Am I imagining things, or does it seem that males who use the internet are invariably libertarian?
not quite invariably, but there sure does seem to be a touch of it. i'll have to check out the friedman clips, i'm still kind of on the fence.
A disarmed population is basically defenceless against future dictatorships
there are some very interesting observations by america's early founders on the subject. with apology, not that there hasn't been erosion in some of the progress here, the modern bumper sticker is, an armed man is a citizen; an unarmed man is a subject. and i admit my paranoia enough just to get a little suspicious every time an event feeds neatly into legislation. few people know that the absolutely ridiculously named "usa patriot act" over here was not a reaction to 9-11, it was drafted and ready to go a little bit in advance of it. but don't get me started
BTW, Andrew Jackson was a badass!
with respect to the banking interests he was pretty amazing. with respect to the indigenous native population and a few other things, rather less so, politics is rarely a neat business of white hat black hat, but full marks, as you would say, where they're due.
Break it up into tiny pieces and sell it to private enterprise I say!
i have to defer to your expertise and experience on the subject. unfortunately as i mentioned, to a fair degree we have the appearance of a free market here without the true accountability that really makes it one. there's another bumper sticker over here that reads something like i support separation of corporation and state.
mainly through listening to American web talk-shows, such as Jeff Rense
now there's a badass. and yeah i wince when i hear rush, besides being a pretty disingenuous panderer, his double standards extended to drugs too -- bust all those druggies and lock them away -- except me when i get caught
Erm, I think April 29th probably gave a small boost to pro-monarchy sentiment
i was probably just hoping people might shake their heads at some of the excess, i guess not. i certainly wish the pair of them well, but while they sound like good candidates for helping that entity endure, i think that's partly due to their helping put a small starter crack into the long outdated concept of superior class and hereditary nobility itself, you almost wondered if they were hoping it might forestall some future erosion of their institutional footing.
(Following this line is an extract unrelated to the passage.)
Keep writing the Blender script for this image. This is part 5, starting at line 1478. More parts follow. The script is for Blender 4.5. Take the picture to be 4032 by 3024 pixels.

If we all simply supported the parties who we truly want, rather than voting tactically, the political landscape would be completely different.
i've definitely swung more in this direction. however i also become extremely suspicious about two elections ago (diebold president quote about delivering an election, princeton study of hackability, etc.) of the ease in subverting electronic balloting machines. fwiw, while i like the idea of mitigating "mandates" by voting against winners, i believe the real power interests behind the scenes, like those reflected in the synarchist bilderberg lists and many others behind the scenes who don't dare attend, definitely dialectically game two party systems pretty effectively.
Oh BTW, Ron Paul 2012!
that would be way cool, but the moneyed institutional republican party would fight it like heck. he probably had technical victories in at least two state primaries if not more last time, and the party machinery shut his people out. i withhold judgment on the son rand till i know him better, i hear his ideas are in the right place but he's still getting his bearings. that said, i remain very wary of any kind of family dynastic effect, though since ron only got so far, little worry there
Tell me what you guys think about the tea party? I've heard that it started out as a genuine grass-roots organisation but has been taken over by the Republican party.
i think that's essentially correct, i used to identify with it, but the way you can tell it got hijacked was the degree to which fundamentalist theocracy started to appear in it, which is completely alien to a religion-neutral libertarian outlook. you could tell things were tanking when they solicited that pseudoconservative semiliterate beauty queen (clever/politically astute, but not even close to truly intelligent or principled) sarah palin, i think she tried to demand a half million us cash to speak at their last event. i don't want to be unfair to the more honest elements in it, but any emerging third party entity has to carry the hopes of both the sane and the somewhat around-the-benders both, and any political force really has to watch against, for want of a better way to put it, infiltration and subversion of its core principles. but that's always been the struggle and probably will remain so for a long time, you take the incremental progresses you can get. i do think that for all our problems today, including being turned into a imperialist influence off and on over the years (in the ascendency again today it seems), the framers of the constitution would have been ecstatic that we (a) finally shook off slavery in the normal sense and (b) survived as well as we did for this long. however, as they put it, eternal vigilance is still the price of liberty.